De Perdizes, que ficou chata, tumultuada e burguesa demais, para a Pompéia, da Rua Barão do Bananal, 800. A velha Pompeía das ruínas da infância, na casa da minha outra avó, mas que já começava também a ficar chata, tumultuada e burguesa como está hoje. A Pompéia foi dos domingos em casa, com os amigos, comida, samba e cerveja demais. Do presente maior que a vida me deu, chegando em casa embrulhadinha numa mantilha branca de tricô. Das comilanças a dois e das noites em claro, na rua ou cuidando de cólica de neném. Um casamento é um casamento, ora sabeis. Onde, em maior ou menor medida, se é feliz naquela bela fase de quase todos os casamentos. Eu fui demais. E mudei.

Para o meu desterro da Armando Brussolo, na Vila Romana, que acabou virando pátria. Quase não deu tempo de ser feliz nem infeliz, medo maior. Mas a gente puxa o tamborim pra nossa baqueta e povoa a sala de amigos, o quintal de sambas, a cozinha de comida do pai, o banheiro de livros, o quarto de cheiros. Pra tudo se acabar em caixas, sábado agora.

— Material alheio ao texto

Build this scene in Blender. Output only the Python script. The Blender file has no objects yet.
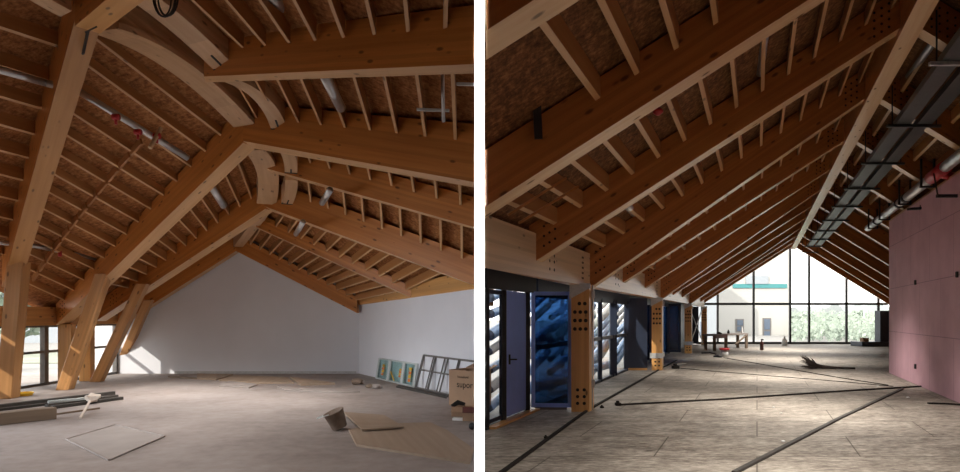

O duro não é encaixotar as centenas de livros e cd’s. É a nudez da casa – que no fundo é a sua própria - escancarada, gritando, indiscreta sob as botas impessoais dos carregadores. Juntar os cacos das felicidades e tristezas para arquivar... O que ainda é nada comparado ao depois, àquele total estranhamento que sucede o ciúme. Àquele exílio de sua própria história.